Firstly lets talk about his influence! From Coldplay, Lauri Anderson, Aphex Twin, Portishead, Radiohead, Peter Gabriel, and Brian Eno to numerous other copy cats and com-posers who have used his arpeggiations to build drama and intensity in otherwise minimalist tracks. Philip Glass has forever changed the landscape of both Compositional and Popular Music.
Glassworks shows off Philip Glass’s talents as a composer and at the point of its release, this form of composition had not become old hat. This was a truly shocking piece of music. Unlike Steve Reich whose compositions never escaped the academic trademark, Philip Glass went Pop with this music. This album marks that point. It’s not a "composition" in the standard sense of Classical music. It’s a collection of individual works tied together with brilliant production and an overall idea about the direction the music takes.
Glassworks opens with one of the Twentieth Century’s best piano solos ‘Opening’ to open up into ‘Floe’ a GIGANTIC and fast whirlwind composition that gives the listener the sense of speeding forward at rocket speed. It doesn’t get more Modern than that! Texturally it’s anything but subtle. Instead of using instruments to create fluid transitions between each movement, Glass works in layers that build, change and stop. The brass and flutes are going full force and mallets churn the foundation of each phrase. It’s a call and response kind of interaction between each primary part of the composition. Somewhat like a gaggle of Geese or Human Chants and Tribal Music. Each horn interacts and puffs up its chest to show it’s self at some point. It’s very human, natural and primal and it just might give you goosebumps.

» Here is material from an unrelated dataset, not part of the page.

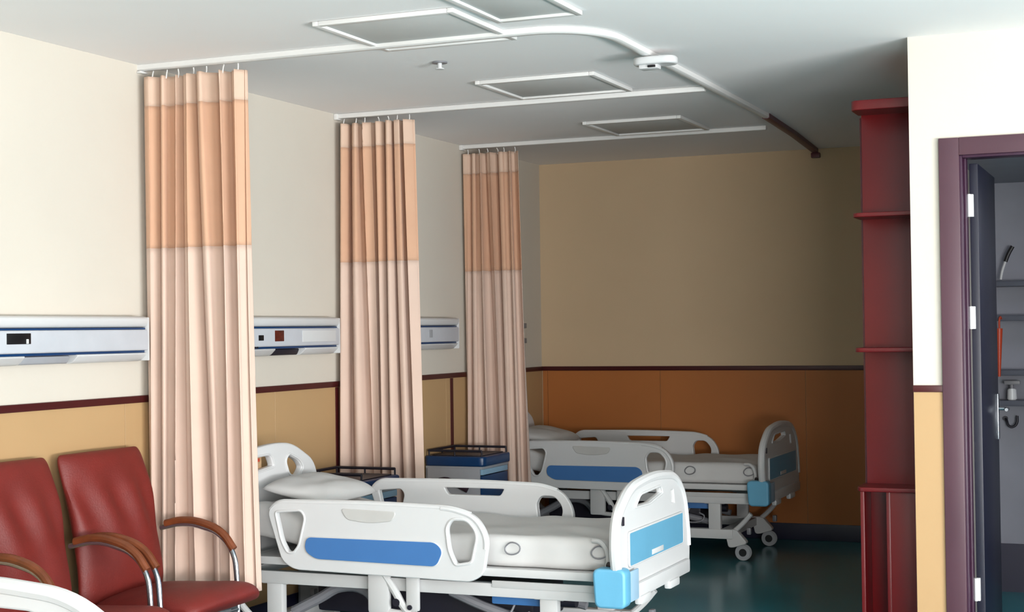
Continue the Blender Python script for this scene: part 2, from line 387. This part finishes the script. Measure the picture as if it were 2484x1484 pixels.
# ================================================================== bed-head service units on the left wall
def service_unit(y0, y1, label, kind):
    t = empty('bedhead_unit', (0, y0, 1.56)); L = y1-y0
    tag(t, label, 'bedhead unit', 'white bedhead service units on the left wall')
    # cross-section in X-Z, extruded along Y
    def ext(poly, mt, name, a=0, c=L, r=.008):
        b = MB(); plate(b, rnd(poly, r, 4), [], (c-a)/2, .003, XZ((a+c)/2)); return b.build(name, mt, t)
    ext([(.001, .172), (.11, .172, .02), (.12, .215, .03), (.09, .222), (.001, .222)], WHITE, 'top_cover')
    ext([(.001, .165), (.10, .165), (.10, .16), (.001, .16)], NAVY, 'groove', .002, L-.002, .001)
    ext([(.001, .055), (.115, .055), (.115, .155), (.001, .155)], mat('pale_blue_grey_plastic', srgb(214, 218, 226), .35), 'service_panel')
    ext([(.001, .042), (.095, .042), (.095, .05), (.001, .05)], NAVY, 'groove', .002, L-.002, .001)
    def low(a, c): ext([(.001, .0), (.07, .0, .02), (.11, .038), (.001, .038)], WHITE, 'lower_cover', a, c)
    def dev(a, c, z0, z1, mt, name, x=.116): return MB().box(x-.004, x+.004, a-y0, c-y0, z0-1.56, z1-1.56, bev=.003).build(name, mt, t)
    if kind == 1:
        low(0, 5.58-y0); low(5.95-y0, L)
        ext([(.001, .002), (.06, .002), (.075, .034), (.001, .034)], GREYF, 'open_channel', 5.60-y0, 5.93-y0)
        k = dev(5.45, 5.61, 1.655, 1.705, BLACK, 'socket'); MB().box(.121, .124, 5.575-y0, 5.59-y0, .097, .118, bev=.001).build('plug_slot', WHITE, k)
        for y in (5.71, 5.86): dev(y, y+.003, 1.618, 1.712, GREYF, 'seam', .1125)
    elif kind == 2:
        low(0, 7.72-y0); low(8.06-y0, L)
        ext([(.001, .002), (.06, .002), (.075, .034), (.001, .034)], DARK, 'open_channel', 7.73-y0, 8.04-y0)
        dev(7.525, 7.58, 1.648, 1.68, BLACK, 'socket')
        k = dev(7.70, 7.80, 1.642, 1.706, SCREEN, 'gas_outlet_plate')
        dev(8.01, 8.41, 1.635, 1.705, WHITE, 'blank_cover', .117)
        for i in range(6): dev(7.40+.022*i, 7.412+.022*i, 1.604, 1.614, DARK, 'label_mark', .117)
    else:
        low(0, L)
        dev(9.735, 9.79, 1.645, 1.70, GREYF, 'socket')
    MB().box(.0, .118, L, L+.012, .0, .22, bev=.006).build('end_cap', WHITE, t)
    return t
service_unit(4.2, 6.49, 'long white bedhead unit with a black socket, nearest the camera above the red chairs', 1)
service_unit(7.0, 8.46, 'white bedhead unit with a brown outlet plate, between the first and second curtains', 2)
service_unit(9.05, 10.23, 'white bedhead unit partly hidden between the second and third curtains', 3)
t = empty('wall_switch', (.0, 11.76, 1.58)); tag(t, 'slim grey and white wall switch beside the farthest curtain', 'switch')
MB().box(.001, .012, -.03, .03, .0, .04).build('lower_rocker', GMETAL, t)
MB().box(.001, .012, -.03, .03, .125, .165).build('upper_rocker', GMETAL, t)
MB().box(.001, .009, -.032, .032, .042, .123).build('plate', CREAM, t)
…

Island meanders a bit but is basically the perfect end to Side One of the Record…Yes, it clearly there to be the end of Side One, something that is lost in the CD version. Note the order of the songs…it’s designed for a Record.
Side Two opens with Rubric, probably Glass’s best piece of music. It shows off every alement we have come to recognize him by; Brass, Electric Organ, Chimes and Mallets. Unlike Floe in being bombastic, it is energetic and driving while maintaining a certain subtlety. Listen to how each instrument starts their call and then moves, changes, stops and reverses its wheels. It’s bloody outstanding work! The horns on the top of the pact call forward each passage and gain intensity both in meter and in pitch towards the end. Again…rocket speed! This time you do launch off only to stop dead in your tracks with Facades.
Facades is a similar String track to ‘Island’ and meanders. Philip Glass is not the best composer for Strings. Somehow they restrain him and if anything create a tense suspense in his music. By the mid point though, the horns do take over and the track starts to open up.
Closing is a variation of Opening. Don’t mistake that Piano for the same as what’s in Opening. It is different and for the end of this masterpiece, the Horns cry. Where Opening is melancholic, Closing has a sense of despair to it.
It’s important to know that The Philip Glass Ensemble was actually quite small in size compared to your standard orchestra but with the wall of sound they created here you’d never know it.